Leaders of China's communist party are due to hold their annual meeting next week. Analysts say at the top of the agenda will be plans to tackle the growing gap between rich and poor in the communist nation.

The three-day meeting starting on October 11 will bring together China's leaders, including President Hu Jintao, the head of the Communist Party.

Analysts say President Hu and others are expected to start the process of enacting sweeping economic reforms. The changes will be aimed at shrinking income disparities, which are dogging the country as its economy continues to skyrocket.

Chinese state media say Communist leaders will revise their constitution and make decisions to improve the economic system. These reforms are expected to include measures to protect the growing number of entrepreneurs who are fast becoming the backbone of the Chinese economy.

Political Science professor Joseph Cheng at the City University of Hong Kong says the new focus on protecting the rights of entrepreneurs is another step in the Chinese communists' departure from the traditional socialist model.

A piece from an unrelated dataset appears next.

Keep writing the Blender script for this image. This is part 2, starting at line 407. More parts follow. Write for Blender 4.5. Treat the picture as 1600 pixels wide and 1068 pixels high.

"Chinese leaders now believe that the private sector is a very important growth point, and [that] the private sector not only will provide further momentum for economic growth, but it is also looked upon as an important engine that generates job opportunities," said Professor Cheng. "Most of the small and medium enterprises, most of the labor intensive enterprises are in the private sector."

Communist leaders are expected to address issues including the opening up of credit to private companies. Currently, private entrepreneurs cannot borrow from banks, which are state owned. Businesses often have to resort to illegally borrowing from underground banks.

Another inequity that entrepreneurs complain about has to do with rules that in some cases require them to enter into joint ventures with state companies. Private business people say they are often left out the decision-making process, and are sometimes shortchanged on the profits.

The meeting next week will also focus on a much publicized campaign to revitalize areas of northeast China. The region is often referred to as China's Rust Belt because of the large number of people who have been left unemployed following the shutdown of unprofitable state-owned factories.

Campaigns have also focused on the deeply impoverished West, where some people are getting by on $70 a year.

Since taking office in March, President Hu Jintao has pledged to battle the growing disparity between those who are benefiting from China's economic explosion and the more than 100 million Chinese who live in abject poverty.